DATA SHOWN ::
╔══

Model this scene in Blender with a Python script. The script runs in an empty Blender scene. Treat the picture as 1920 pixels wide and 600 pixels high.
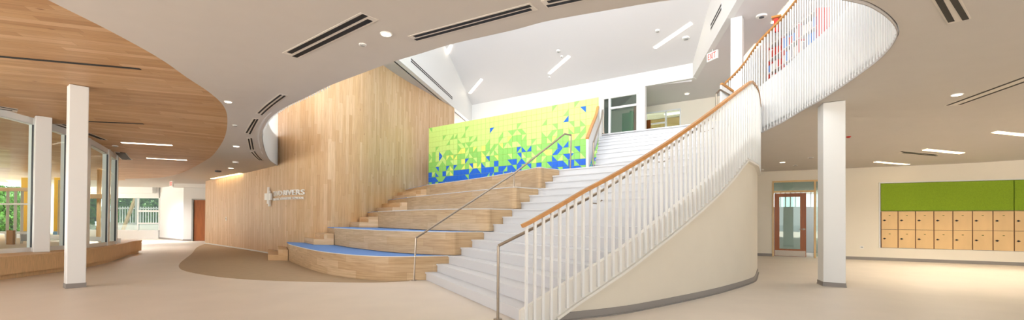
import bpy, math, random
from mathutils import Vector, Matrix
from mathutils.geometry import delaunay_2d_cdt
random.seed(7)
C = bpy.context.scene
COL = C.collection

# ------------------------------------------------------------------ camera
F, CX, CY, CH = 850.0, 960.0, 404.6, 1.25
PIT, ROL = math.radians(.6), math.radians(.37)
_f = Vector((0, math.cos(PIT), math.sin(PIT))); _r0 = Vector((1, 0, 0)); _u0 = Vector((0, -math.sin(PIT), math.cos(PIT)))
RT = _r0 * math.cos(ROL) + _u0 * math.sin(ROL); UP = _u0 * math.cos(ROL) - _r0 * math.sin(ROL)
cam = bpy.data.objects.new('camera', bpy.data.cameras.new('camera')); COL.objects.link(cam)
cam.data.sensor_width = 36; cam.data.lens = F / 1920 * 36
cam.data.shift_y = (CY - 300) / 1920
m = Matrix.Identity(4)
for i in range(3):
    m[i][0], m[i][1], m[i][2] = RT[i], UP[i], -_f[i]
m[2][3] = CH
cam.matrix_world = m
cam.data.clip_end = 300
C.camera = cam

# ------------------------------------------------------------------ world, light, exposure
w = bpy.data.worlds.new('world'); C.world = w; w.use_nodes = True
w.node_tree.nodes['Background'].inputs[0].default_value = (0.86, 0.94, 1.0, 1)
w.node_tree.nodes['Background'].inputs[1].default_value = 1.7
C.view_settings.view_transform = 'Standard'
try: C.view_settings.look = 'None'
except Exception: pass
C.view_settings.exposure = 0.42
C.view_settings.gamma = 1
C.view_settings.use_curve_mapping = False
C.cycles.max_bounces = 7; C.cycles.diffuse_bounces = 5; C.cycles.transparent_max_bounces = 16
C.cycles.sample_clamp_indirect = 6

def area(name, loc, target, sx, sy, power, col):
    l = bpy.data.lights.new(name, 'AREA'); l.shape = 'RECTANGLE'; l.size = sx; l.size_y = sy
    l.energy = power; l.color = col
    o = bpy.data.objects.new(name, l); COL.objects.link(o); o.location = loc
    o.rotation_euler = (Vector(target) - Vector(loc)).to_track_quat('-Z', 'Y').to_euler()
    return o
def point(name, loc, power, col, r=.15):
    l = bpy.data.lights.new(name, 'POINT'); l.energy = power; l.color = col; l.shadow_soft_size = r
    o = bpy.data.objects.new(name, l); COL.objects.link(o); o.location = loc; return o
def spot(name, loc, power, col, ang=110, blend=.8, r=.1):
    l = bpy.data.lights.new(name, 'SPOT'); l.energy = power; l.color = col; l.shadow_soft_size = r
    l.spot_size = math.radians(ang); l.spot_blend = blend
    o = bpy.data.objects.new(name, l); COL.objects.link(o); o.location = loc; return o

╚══
╔══

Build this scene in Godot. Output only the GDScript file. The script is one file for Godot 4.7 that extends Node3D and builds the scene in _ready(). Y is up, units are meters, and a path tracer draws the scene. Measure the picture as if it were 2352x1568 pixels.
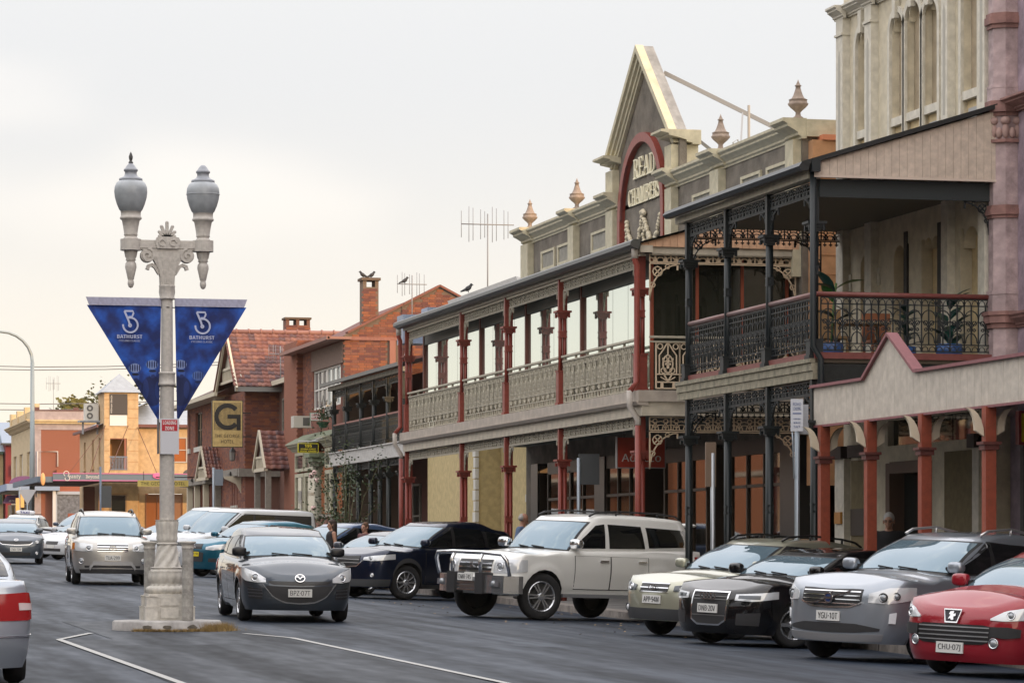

╚══
╔══

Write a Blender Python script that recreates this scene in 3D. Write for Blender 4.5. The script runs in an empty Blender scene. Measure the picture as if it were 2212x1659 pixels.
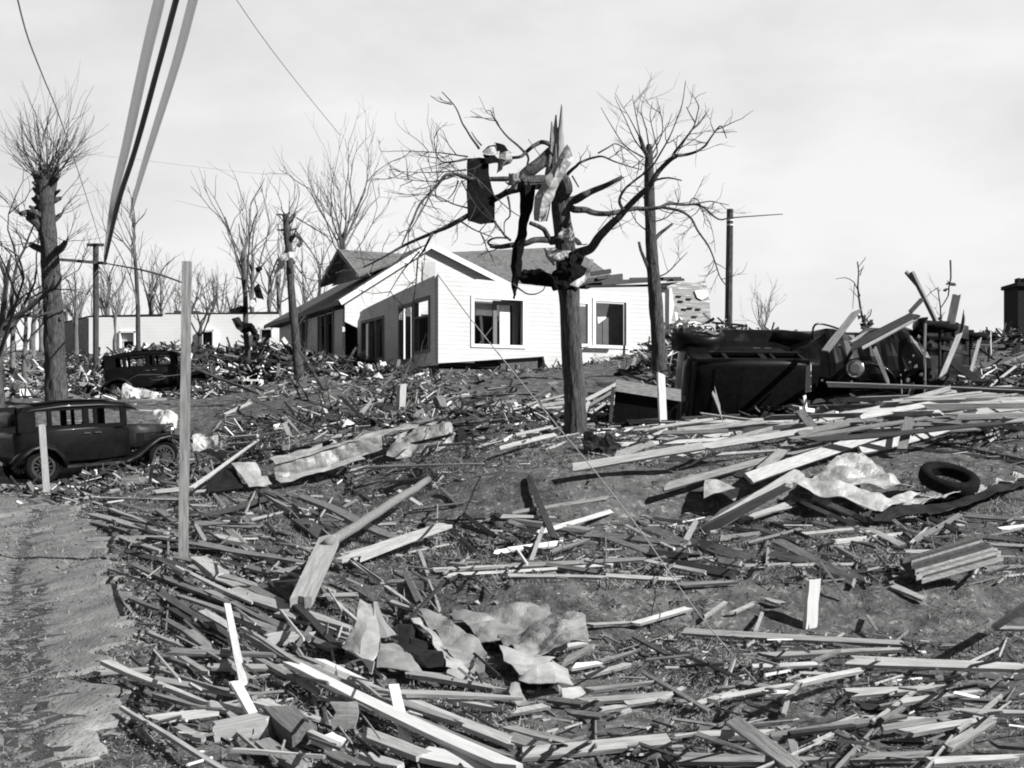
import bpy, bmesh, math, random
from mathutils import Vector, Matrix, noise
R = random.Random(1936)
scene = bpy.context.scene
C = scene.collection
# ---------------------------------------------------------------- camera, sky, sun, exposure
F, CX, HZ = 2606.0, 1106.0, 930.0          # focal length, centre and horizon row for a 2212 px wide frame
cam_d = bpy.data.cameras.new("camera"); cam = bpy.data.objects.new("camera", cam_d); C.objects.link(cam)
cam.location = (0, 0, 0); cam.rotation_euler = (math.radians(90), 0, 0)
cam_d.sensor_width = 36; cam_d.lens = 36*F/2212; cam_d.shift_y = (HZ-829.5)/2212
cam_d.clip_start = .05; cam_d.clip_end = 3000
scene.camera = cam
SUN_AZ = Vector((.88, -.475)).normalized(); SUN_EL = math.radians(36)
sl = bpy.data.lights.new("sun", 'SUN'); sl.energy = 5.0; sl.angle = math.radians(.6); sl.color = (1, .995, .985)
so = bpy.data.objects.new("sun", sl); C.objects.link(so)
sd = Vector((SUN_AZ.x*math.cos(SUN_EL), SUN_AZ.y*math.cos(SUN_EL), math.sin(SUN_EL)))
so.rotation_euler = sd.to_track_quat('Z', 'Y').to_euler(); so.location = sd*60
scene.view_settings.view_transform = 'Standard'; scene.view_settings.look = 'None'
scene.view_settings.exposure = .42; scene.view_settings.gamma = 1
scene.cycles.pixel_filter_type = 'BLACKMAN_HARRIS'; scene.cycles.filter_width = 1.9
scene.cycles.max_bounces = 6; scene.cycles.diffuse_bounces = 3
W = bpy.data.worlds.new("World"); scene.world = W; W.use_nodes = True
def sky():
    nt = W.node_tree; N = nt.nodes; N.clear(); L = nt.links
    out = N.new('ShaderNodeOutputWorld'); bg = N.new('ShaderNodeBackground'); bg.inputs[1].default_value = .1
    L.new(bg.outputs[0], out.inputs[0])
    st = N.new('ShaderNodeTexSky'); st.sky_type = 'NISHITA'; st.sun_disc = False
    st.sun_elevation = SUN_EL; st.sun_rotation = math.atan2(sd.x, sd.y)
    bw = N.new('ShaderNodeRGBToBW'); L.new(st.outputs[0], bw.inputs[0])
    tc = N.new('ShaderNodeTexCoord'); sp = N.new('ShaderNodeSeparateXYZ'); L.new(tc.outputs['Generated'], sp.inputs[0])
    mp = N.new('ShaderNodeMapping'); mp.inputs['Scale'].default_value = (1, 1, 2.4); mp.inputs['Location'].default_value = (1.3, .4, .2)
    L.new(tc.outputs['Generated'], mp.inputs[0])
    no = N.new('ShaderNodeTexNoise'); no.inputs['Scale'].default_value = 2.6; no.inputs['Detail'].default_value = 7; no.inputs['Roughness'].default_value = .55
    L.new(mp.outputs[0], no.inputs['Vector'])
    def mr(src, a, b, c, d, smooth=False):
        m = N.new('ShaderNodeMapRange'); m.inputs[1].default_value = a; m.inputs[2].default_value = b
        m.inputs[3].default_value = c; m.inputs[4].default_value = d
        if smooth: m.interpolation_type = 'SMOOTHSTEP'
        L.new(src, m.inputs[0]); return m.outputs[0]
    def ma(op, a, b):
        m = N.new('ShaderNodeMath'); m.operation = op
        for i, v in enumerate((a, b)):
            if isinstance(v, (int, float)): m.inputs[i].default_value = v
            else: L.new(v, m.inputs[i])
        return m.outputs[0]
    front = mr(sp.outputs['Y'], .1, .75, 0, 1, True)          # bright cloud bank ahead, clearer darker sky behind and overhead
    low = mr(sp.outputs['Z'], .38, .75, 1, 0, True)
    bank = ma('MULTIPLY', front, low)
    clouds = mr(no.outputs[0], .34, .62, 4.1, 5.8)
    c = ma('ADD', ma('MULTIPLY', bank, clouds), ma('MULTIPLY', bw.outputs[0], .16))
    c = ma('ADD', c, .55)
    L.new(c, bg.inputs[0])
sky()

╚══

From the records above, extract the lines from the one holding "Model this scene" through the one holding "C.cycles.sample_clamp_indirect = 6", word for word; omit the pictures.

WRITTEN RESPONSE ::
Model this scene in Blender with a Python script. The script runs in an empty Blender scene. Treat the picture as 1920 pixels wide and 600 pixels high.
import bpy, math, random
from mathutils import Vector, Matrix
from mathutils.geometry import delaunay_2d_cdt
random.seed(7)
C = bpy.context.scene
COL = C.collection

# ------------------------------------------------------------------ camera
F, CX, CY, CH = 850.0, 960.0, 404.6, 1.25
PIT, ROL = math.radians(.6), math.radians(.37)
_f = Vector((0, math.cos(PIT), math.sin(PIT))); _r0 = Vector((1, 0, 0)); _u0 = Vector((0, -math.sin(PIT), math.cos(PIT)))
RT = _r0 * math.cos(ROL) + _u0 * math.sin(ROL); UP = _u0 * math.cos(ROL) - _r0 * math.sin(ROL)
cam = bpy.data.objects.new('camera', bpy.data.cameras.new('camera')); COL.objects.link(cam)
cam.data.sensor_width = 36; cam.data.lens = F / 1920 * 36
cam.data.shift_y = (CY - 300) / 1920
m = Matrix.Identity(4)
for i in range(3):
    m[i][0], m[i][1], m[i][2] = RT[i], UP[i], -_f[i]
m[2][3] = CH
cam.matrix_world = m
cam.data.clip_end = 300
C.camera = cam

# ------------------------------------------------------------------ world, light, exposure
w = bpy.data.worlds.new('world'); C.world = w; w.use_nodes = True
w.node_tree.nodes['Background'].inputs[0].default_value = (0.86, 0.94, 1.0, 1)
w.node_tree.nodes['Background'].inputs[1].default_value = 1.7
C.view_settings.view_transform = 'Standard'
try: C.view_settings.look = 'None'
except Exception: pass
C.view_settings.exposure = 0.42
C.view_settings.gamma = 1
C.view_settings.use_curve_mapping = False
C.cycles.max_bounces = 7; C.cycles.diffuse_bounces = 5; C.cycles.transparent_max_bounces = 16
C.cycles.sample_clamp_indirect = 6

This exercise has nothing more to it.